Anders als in vielen anderen Jugend-Einrichtungen wohnen die Flüchtlinge bei Globus allein oder zu zweit - in ganz normalen Wohnungen. Vormittags gehen sie zum Sprachkurs oder in die Schule, nachmittags können sie ins Gemeinschaftshaus kommen. Dort wird gemeinsam gekocht, gekickert oder gesurft.
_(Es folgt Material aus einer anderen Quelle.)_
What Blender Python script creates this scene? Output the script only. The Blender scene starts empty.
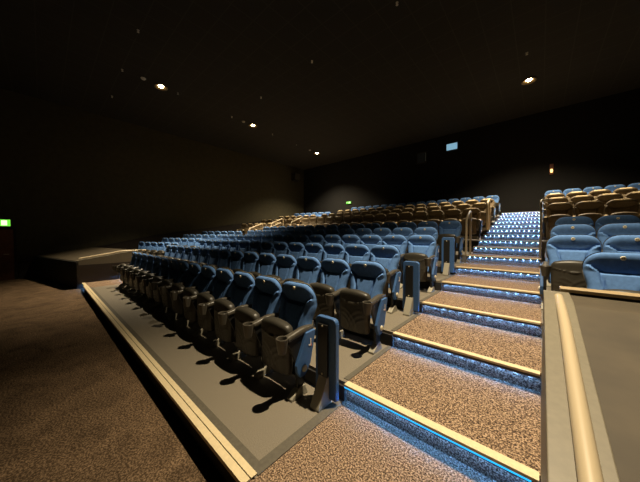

Duldung, Duldung, Abschiebung

Lettmann und seine Kollegen begleiten die Jugendlichen auch bei Behörden-Terminen. Zu den unangenehmeren Dingen gehören die Termine bei der Ausländerbehörde. Denn hier erfahren viele der entwurzelten Kinder, dass sie auch in Deutschland wahrscheinlich nicht bleiben können. "Die Perspektive ist sehr unklar. Es gibt junge Menschen, die ein besseres Aufenthaltsrecht bekommen, die meisten bekommen aber so genannte Duldungen für einen oder drei Monate, die werden dann immer wieder verlängert."

Bis die Jugendlichen 18 Jahre alt sind. Dann bekommen sie vielleicht politisches Asyl, vielleicht eine weitere Duldung - oder und das ist die wahrscheinlichere Variante - werden abgeschoben.

Gemeinschaftsraum von Globus e.V. (Foto: DW)
Gemeinschaftsraum von Globus e.V.Bild: DW/Götzke

Bis zum 18. Lebensjahr bleibt die Unsicherheit. "Es ist für sie schwierig, Sinn darin zu sehen, zur Schule zu gehen, auszuhalten, auch wenn man nicht weiß, wie lange bin ich hier. Manche schaffen das und sind bemüht, einen Schulabschluss zu erzielen, andere werden depressiv."

Bis jetzt sind alle Kinder, um die sich Lettmann und seine Kollegen kümmern, jünger als 18 Jahre. Denn den Verein Globus gibt es erst seit knapp zwei Jahren. "Die ersten werden im Oktober 18 und dann wird es diese traurigen Geschichten geben, dass wir Abschied nehmen müssen und wo ich dann sage, schade, dass das Potenzial verschenkt wird."